The prosecutor, a police officer of Wildwood, apparently a patrolman, was tried before the commissioner of public safety, who was also the mayor, on written charges of neglect of duty and conduct unbecoming an officer, found guilty, and dismissed from the force. To review this dismissal he sued out the present writ.
We think it safe to say that if the filed reasons had stated certain grounds appearing plainly on the record, and to be presently noticed, this court would have little difficulty in setting aside the conviction and dismissal. The trial was disorderly throughout, as the transcript of the testimony plainly shows. Fundamentally, the specifications seem insufficient, as they allege without assigning any date, that prosecutor observed the presence of certain slot machines at specified places and willfully failed and neglected to report them; and when questioned why he had so omitted to report, said that they were on another man’s beat; also that he “did willfully make false and untrue statements to The chief of police,’ ” &c. The trial was in 1934, and it appeared that the dereliction, if any, was in 1932, when the chief of police who signed the complaint was not in office as such. But no objection was made to the charge and specification. What is before us is the transcript of a sort of go-as-you-please trial, with no substantial legal point now argued; based on anything raised below.
Taking up the reasons seriatim, the first reason is:
“The said complaint, the making thereof, the hearing thereof and the evidence submitted in support thereof, were based on political animosity and prejudice and the prosecutor was removed from office for political reasons.”
As to this, there is ground for suspicion, but the proof is in our estimation inadequate.
*595The second is:
“The prosecutor did not have a fair and impartial trial or a reasonable opportunity to make his defense to said charges.”

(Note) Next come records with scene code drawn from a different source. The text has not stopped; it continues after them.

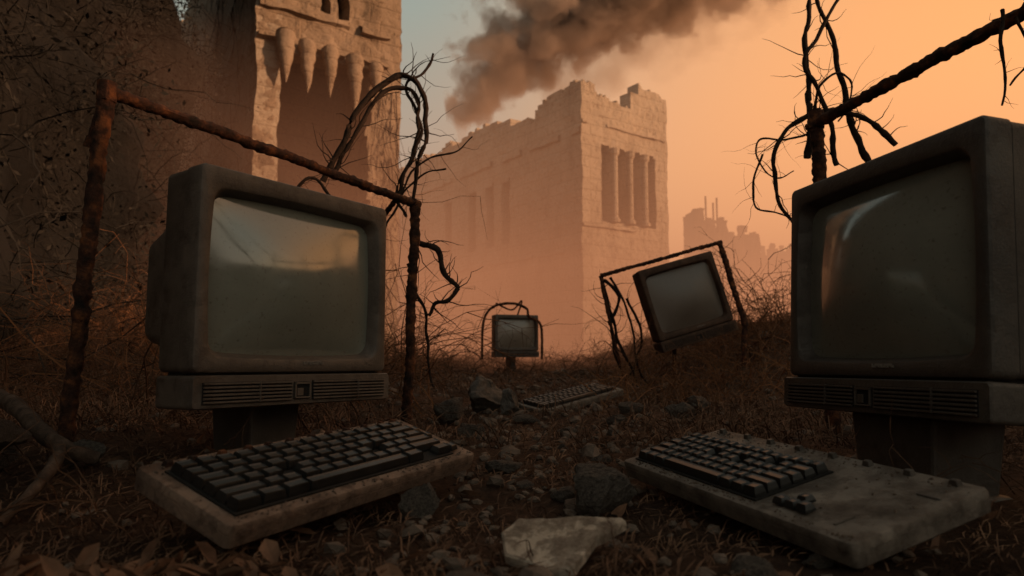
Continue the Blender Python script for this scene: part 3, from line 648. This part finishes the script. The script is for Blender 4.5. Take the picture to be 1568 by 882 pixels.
def smoke():
    m=bpy.data.materials.new('smoke_volume'); m.use_nodes=True; nt=m.node_tree; N=nt.nodes; L=nt.links; N.clear()
    o=N.new('ShaderNodeOutputMaterial'); pv=N.new('ShaderNodeVolumePrincipled'); pv.inputs['Color'].default_value=(.76,.57,.45,1); pv.inputs['Anisotropy'].default_value=.1
    tc=N.new('ShaderNodeTexCoord'); sx=N.new('ShaderNodeSeparateXYZ'); L.new(tc.outputs['Object'],sx.inputs[0])
    def mt(op,a,b=None,c=None):
        n=N.new('ShaderNodeMath'); n.operation=op
        for i,v in enumerate((a,b,c)):
            if v is None: continue
            if isinstance(v,(int,float)): n.inputs[i].default_value=v
            else: L.new(v,n.inputs[i])
        return n.outputs[0]
    z=sx.outputs[2]; s=mt('SUBTRACT',z,15.0)
    cx=mt('ADD',mt('MULTIPLY_ADD',s,.35,-3.2),mt('MULTIPLY',mt('MULTIPLY',s,s),.08))
    dx=mt('SUBTRACT',sx.outputs[0],cx); dy=mt('SUBTRACT',sx.outputs[1],45.0)
    d=mt('SQRT',mt('ADD',mt('MULTIPLY',dx,dx),mt('MULTIPLY',dy,dy)))
    Rr=mt('MAXIMUM',mt('MULTIPLY_ADD',s,.50,.65),.5); dn=mt('DIVIDE',d,Rr)
    n1=N.new('ShaderNodeTexNoise'); n1.inputs['Scale'].default_value=.46; n1.inputs['Detail'].default_value=5; n1.inputs['Roughness'].default_value=.5; L.new(tc.outputs['Object'],n1.inputs['Vector'])
    f=mt('SUBTRACT',mt('MULTIPLY_ADD',n1.outputs[0],5.0,-1.35),dn)
    d1=mt('MULTIPLY',mt('MINIMUM',mt('MAXIMUM',mt('MULTIPLY',f,2.6),0),1),1.1)
    dx2=mt('SUBTRACT',dx,5.5); dd=mt('SQRT',mt('ADD',mt('MULTIPLY',dx2,dx2),mt('MULTIPLY',dy,dy))); dn2=mt('DIVIDE',dd,mt('MULTIPLY',Rr,1.25))
    f2=mt('SUBTRACT',mt('MULTIPLY_ADD',n1.outputs[0],5.0,-1.4),dn2)
    d2=mt('MULTIPLY',mt('MINIMUM',mt('MAXIMUM',f2,0),1),.16)
    top=mt('MINIMUM',mt('MAXIMUM',mt('SUBTRACT',30,z),0),1)
    L.new(mt('MULTIPLY',mt('ADD',d1,d2),top),pv.inputs['Density']); L.new(pv.outputs[0],o.inputs['Volume'])
    b=MB(); b.box((8,45,21.5),(25,13,18)); return b.build('smoke_plume',m)
smoke()
# ------------------------------------------------------------------ sky
EL=12; AZ=104
sd=Vector((math.sin(R(AZ))*math.cos(R(EL)),math.cos(R(AZ))*math.cos(R(EL)),math.sin(R(EL))))
w=bpy.data.worlds.new('World'); sc.world=w; w.use_nodes=True; nt=w.node_tree; N=nt.nodes; L=nt.links; bg=N['Background']
tc=N.new('ShaderNodeTexCoord')
sky=N.new('ShaderNodeTexSky'); sky.sky_type='NISHITA'; sky.sun_disc=False; sky.sun_elevation=R(EL); sky.sun_rotation=R(AZ); sky.dust_density=6; sky.air_density=2
nm=N.new('ShaderNodeVectorMath'); nm.operation='NORMALIZE'; L.new(tc.outputs['Generated'],nm.inputs[0])
sp=N.new('ShaderNodeSeparateXYZ'); L.new(nm.outputs[0],sp.inputs[0])
el=N.new('ShaderNodeValToRGB'); e=el.color_ramp.elements
e[0].position=0; e[0].color=(.44,.28,.19,1); e[1].position=1; e[1].color=(.18,.17,.15,1); x=e.new(.22); x.color=(.42,.36,.28,1); x=e.new(.5); x.color=(.32,.36,.315,1)
L.new(sp.outputs[2],el.inputs[0])
gl=N.new('ShaderNodeValToRGB'); e=gl.color_ramp.elements
e[0].position=0; e[0].color=(1.35,.62,.29,1); e[1].position=1; e[1].color=(.32,.24,.18,1); x=e.new(.25); x.color=(1.3,.56,.18,1); x=e.new(.5); x.color=(1.0,.40,.11,1)
L.new(sp.outputs[2],gl.inputs[0])
dt=N.new('ShaderNodeVectorMath'); dt.operation='DOT_PRODUCT'; L.new(nm.outputs[0],dt.inputs[0]); dt.inputs[1].default_value=Vector((.78,.60,.10)).normalized()
mr=N.new('ShaderNodeMapRange'); mr.interpolation_type='SMOOTHSTEP'; mr.inputs[1].default_value=.45; mr.inputs[2].default_value=1.0; L.new(dt.outputs['Value'],mr.inputs[0])
mx=N.new('ShaderNodeMix'); mx.data_type='RGBA'; L.new(mr.outputs[0],mx.inputs[0]); L.new(el.outputs[0],mx.inputs[6]); L.new(gl.outputs[0],mx.inputs[7])
sc2=N.new('ShaderNodeVectorMath'); sc2.operation='SCALE'; L.new(sky.outputs[0],sc2.inputs[0]); sc2.inputs['Scale'].default_value=.006
ad=N.new('ShaderNodeVectorMath'); ad.operation='ADD'; L.new(mx.outputs[2],ad.inputs[0]); L.new(sc2.outputs[0],ad.inputs[1])
L.new(ad.outputs[0],bg.inputs[0]); bg.inputs[1].default_value=1.0
sl=bpy.data.lights.new('sun','SUN'); sl.energy=4.8; sl.angle=R(3); sl.color=(1,.56,.30)
so=bpy.data.objects.new('sun',sl); sc.collection.objects.link(so); so.rotation_euler=sd.to_track_quat('Z','Y').to_euler(); so.location=(20,-5,10)
# ------------------------------------------------------------------ camera
cd=bpy.data.cameras.new('camera'); co=bpy.data.objects.new('camera',cd); sc.collection.objects.link(co); sc.camera=co
co.location=(0,0,.24); co.rotation_euler=(R(90)+math.atan(94/1045),0,0); cd.lens=24; cd.sensor_width=36; cd.clip_start=.02; cd.clip_end=3000
cd.dof.use_dof=True; cd.dof.focus_distance=1.5; cd.dof.aperture_fstop=5.6
sc.view_settings.view_transform='Standard'; sc.view_settings.look='None'; sc.view_settings.exposure=0
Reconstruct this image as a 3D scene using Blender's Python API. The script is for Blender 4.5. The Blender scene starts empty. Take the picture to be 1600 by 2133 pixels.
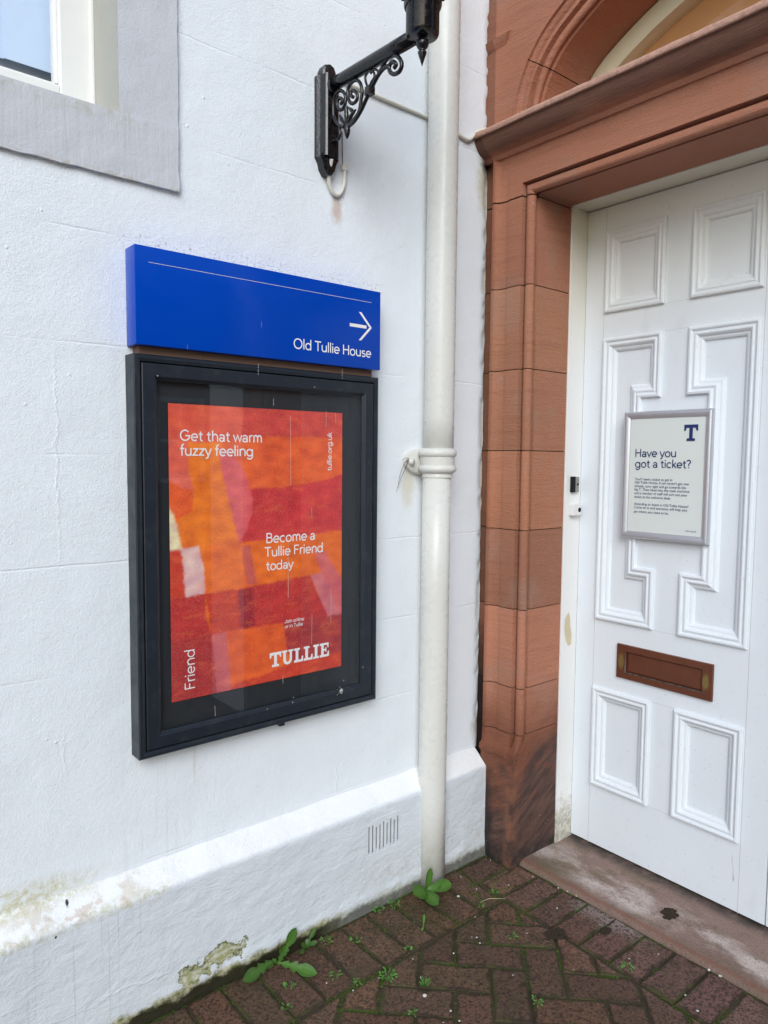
import bpy, bmesh, math, random
from mathutils import Vector, Matrix, noise as mn
random.seed(7)
S = bpy.context.scene
COL = S.collection
R = math.radians
# ------------------------------------------------------------------ camera
cam = bpy.data.cameras.new('camera'); co = bpy.data.objects.new('camera', cam); COL.objects.link(co)
yaw, pitch, roll, F = 0.69363548, 0.07347541, 0.00912694, 1511.636
fw = Vector((math.sin(yaw)*math.cos(pitch), math.cos(yaw)*math.cos(pitch), -math.sin(pitch)))
r0 = fw.cross(Vector((0, 0, 1))).normalized(); u0 = r0.cross(fw)
rr = math.cos(roll)*r0 + math.sin(roll)*u0; uu = -math.sin(roll)*r0 + math.cos(roll)*u0
co.matrix_world = Matrix(((rr.x, uu.x, -fw.x, 0), (rr.y, uu.y, -fw.y, -1.82), (rr.z, uu.z, -fw.z, 1.455), (0, 0, 0, 1)))
cam.sensor_fit = 'VERTICAL'; cam.sensor_height = 24; cam.lens = F/2133*24
cam.clip_start = 0.02; cam.clip_end = 300
S.camera = co
# ------------------------------------------------------------------ sky, sun, exposure
SUN_EL, SUN_AZ = 32, 221          # azimuth measured from +y clockwise
w = bpy.data.worlds.new('World'); S.world = w; w.use_nodes = True
wn = w.node_tree.nodes; sky = wn.new('ShaderNodeTexSky'); sky.sky_type = 'NISHITA'; sky.sun_disc = False
sky.sun_elevation = R(SUN_EL); sky.sun_rotation = R(SUN_AZ); sky.air_density = 1.0; sky.dust_density = 1.0; sky.ozone_density = 1.0
w.node_tree.links.new(sky.outputs[0], wn['Background'].inputs[0]); wn['Background'].inputs[1].default_value = 0.12
sl = bpy.data.lights.new('sun', 'SUN'); sl.energy = 1.5; sl.angle = R(40); sl.color = (.93, .985, 1.0)
so = bpy.data.objects.new('sun', sl); COL.objects.link(so)
sd = Vector((math.sin(R(SUN_AZ))*math.cos(R(SUN_EL)), math.cos(R(SUN_AZ))*math.cos(R(SUN_EL)), math.sin(R(SUN_EL))))
so.rotation_euler = sd.to_track_quat('Z', 'Y').to_euler()
so.location = sd*20
S.view_settings.view_transform = 'Standard'; S.view_settings.look = 'None'
S.view_settings.exposure = 0.65; S.view_settings.gamma = 1

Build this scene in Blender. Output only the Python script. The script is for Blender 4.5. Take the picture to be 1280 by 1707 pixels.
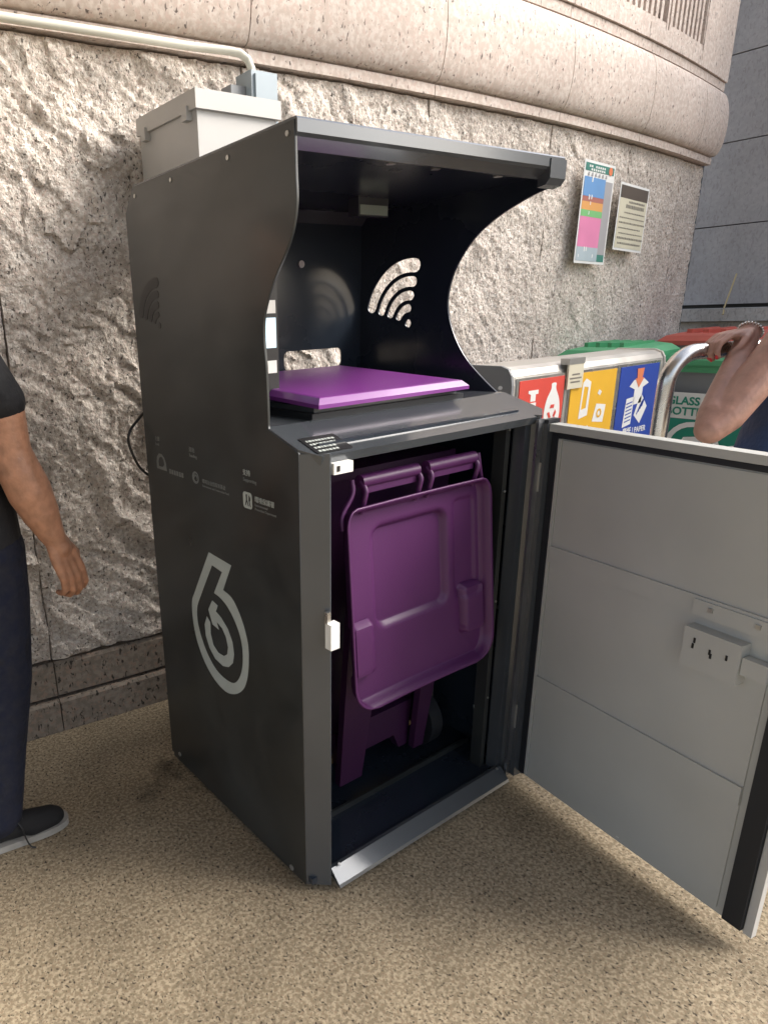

As to the first branch of this, it is covered by what has just been said. The second branch is without support; and no such point was made below. Prosecutor was represented by counsel, who went into the hearing without objection.
The third is:
“There was no competent or relevant evidence given at said hearing to support the charges made or to afford a rational basis for the dismissal of the prosecutor.”
Our examination of the testimony shows this to be without substance.
The fourth is:
“Prosecutor was found guilty of several matters not set forth in the charges and as to which no evidence was submitted at said hearing.”
This relates to comments of the mayor in pronouncing judgment and imposing sentence, touching alleged behavior of prosecutor at the trial. But there was no such charge considered, nor did the adjudication of guilt go outside the charges preferred.
Five and six (in general terms) :
Illegal testimony admitted for the prosecution, and legal testimony for the defense excluded.
We do not find any rulings on evidence specified as a ground of reversal. Some of them as discussed in support of reason 7, which is in substance that the mayor “acted in a biased, prejudiced, unfair and illegal manner, highly prejudicial to the rights of the prosecutor.” It may have been, and probably was, unfortunate that the mayor should have been concerned in certain side issues relating to the prosecutor; but the law laid on her the duty of presiding at the trial, and provided no substitute. After all, the question is whether the evidence supported the conviction. We think that it did.
Reason 8 is that no police department rules were put in evidence, and consequently no breach of them was shown. The first answer is that no such point was made at the trial; *596the second, that the duty of a police officer to suppress crime goes with the office and needs no code of rules.
Reason 9 is general illegality, and requires no discussion.
We find no sufficient ground of reversal properly raised, and the writ is therefore dismissed with costs.
Counsel for prosecutor called as a witness the mayor herself, who was sitting in judgment on the ease, and she refused to testify. We do not observe that this refusal is urged for error, but it may be well to note that the refusal is'fully supported by the cases of Crawford v. Hendee, 95 N. J. L. 372; 112 Atl. Rep. 668, and State v. DeMaio, 69 N. J. L. 590; 55 Atl. Rep. 644; affirmed, 70 N. J. L. 220; 58 Atl. Rep. 173.